Dito isto, este exemplo do filme clarifica como que uma frase simples - cuide de seus sapatos pois eles estão sem brilho – fraturou a narração levando-a para a sequência seguinte, que por sua vez, tal sequência representa um absurdo surrealista (quem viu o filme sabe que a sequência anterior a esta, da mencionada garota desaparecida também beirava o absurdo surrealista , assim como o resto do filme). Neste ponto, deixamos de lado esta pequena analise narrativa, para ressaltar as origens da sequência que acabamos de descrever. Buñuel faz uma citação à André Breton – quando afirma em um de seus escritos: “ O gesto surrealista mais simples consiste em sair pelas ruas com uma arma no punho e abrir fogo na multidão”. Esta passagem, extraída da autobiografia de Buñuel ilustra literalmente, não só a cena mencionada acima, como também a ênfase que Buñuel dava, e cada vez mais, à prática do terrorismo. Veremos sua crescente inquietação frente a este tema em seu seguinte filme Cet Obscure Object du Desire (1977). Um filme como este, sendo visto e revisto, que foi objeto de inúmeros estudos acadêmicos, abordado não só pela área de estudos cinematográficos mas também contextualizado em estudos de Sociologia e Psicanálise; evidentemente estamos tratando de uma obra que já foi muito debatida, e que portanto nos oferece múltiplas leituras. O crítico Marco Lanzagorta que escreveu um dos melhores artigos sobre Le Fantôme de la Liberté para Senses of Cinema apontou certeiramente sua forma transgressora, ao tocar em temas diversos e escandalosos como : pedofilia, incesto, necrofilia, sadomasoquismo, múltiplo assassinato.
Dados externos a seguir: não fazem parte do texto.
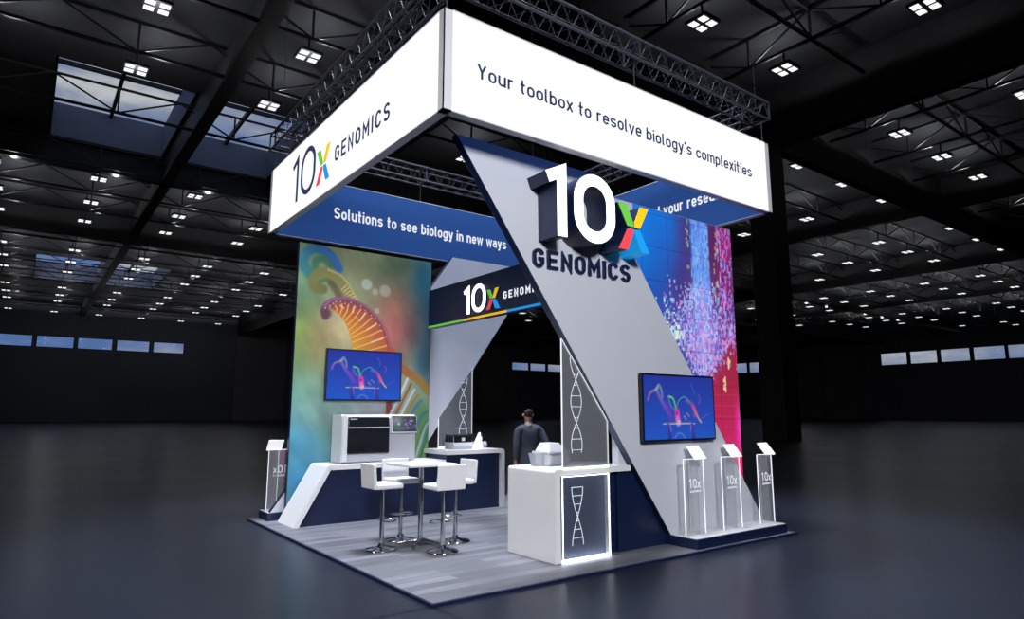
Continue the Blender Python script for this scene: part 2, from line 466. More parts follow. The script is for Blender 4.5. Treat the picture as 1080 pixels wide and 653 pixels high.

O mesmo crítico também indica no final do seu artigo diferentes interpretações do filme, citando a Susan Suleiman, ela conclui que a estrutura narrativa de Le Fantôme de la Liberté similar ao pensamento esquizofrênico. E finaliza seu texto ressaltando que sendo um filme que gera diferentes leituras , nem sempre as tais são contraditórias entre si. Apoiados nesta afirmação, podemos dizer que Le Fantôme de le Liberté é um filme que celebra o acaso, celebra nossa incapacidade de prever as consequências que um mínimo gesto, uma simples frase, é capaz de levar a cada um de nós. Já que não somos capazes de controlas as consequências de nossas ações.